12/03/2015 08:18 GMT | Updated 12/05/2015 06:59 BST

21st Century Offices for a 21st Century City

Right here, right now, London is experiencing the third industrial revolution. Technology is revolutionising the way in which we work, forever freeing professionals from the shackles of their desks to work in coffee shops, airports and homes across the country.

This creates an enormous freedom for the modern professional to decide how, when and where they will do their job.

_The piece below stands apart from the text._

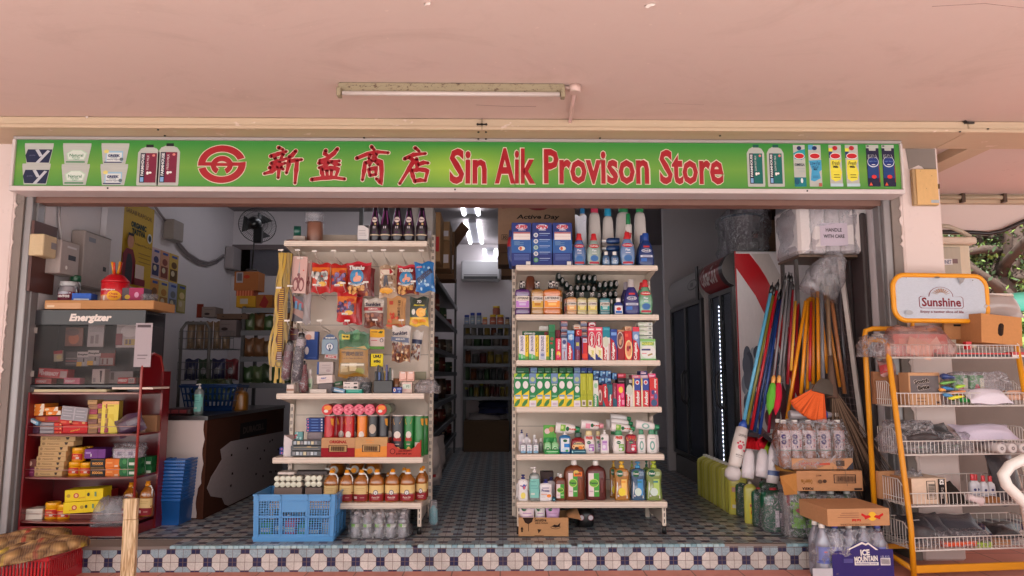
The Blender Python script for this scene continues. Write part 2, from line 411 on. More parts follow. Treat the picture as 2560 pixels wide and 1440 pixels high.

But this also presents a challenge to today's property industry: work has become an activity which is done to complete a task rather than a place which you go to complete a task, uncoupling the huge growth which London is experiencing from an additional need for office space.

A new report by Ramidus Consulting, written for the City of London Corporation and the City Property Association "Future Workstyles and Future Workplaces in the City of London", shows how London's offices can be adapted to this new reality - and the opportunities to provide the new generation of professionals with offices which help meet their most crucial needs: flexibility, connectivity and space to meet.

Start ups no longer need to be office based, but accelerators and flexible serviced office space provide invaluable support by allowing entrepreneurs to turn up, rent a desk or graduate to renting a room on an ad-hoc basis. This provides opportunities for knowledge sharing, mentoring, collaborating and socialising which are crucial to the long-term success of their organisation. Meeting spaces have also changed from rows of desks broken up by imposing offices, to flexible space that enables collaboration and open conversation with smaller meeting rooms for necessarily private conversations.

To attract and retain the best staff, market leading companies need to offer their staff the same opportunities to maximise productivity - and in London companies have been quick to recognise the opportunities this will bring, with 75% of the City's office space rebuilt or refurbished since the mid-1980s, the last time there was a major change of need within the City.

The space between the buildings is also increasingly important in the eyes of workers and residents, and the City has been working hard to ensure that our new buildings include cycle parking, green walls and green roofs, and public spaces either on the roof or the ground level to enable the meeting and conversation that make the Square Mile such an incubator for success.

This is an exciting time for London's businesses and workers - being freed from the shackles of our desks enables us all to work more productively and flexibly on the crucial aspects of our jobs while reducing the number of rote tasks we are required to do. The property industry has the opportunity to maintain London's role as the world leader in commercial property; our new report contains practical steps to help developers make this happen but the evidence from the City's new buildings around us shows that this mindset has already taken hold. We are already building the offices of tomorrow, ready to meet the needs of the workers of tomorrow.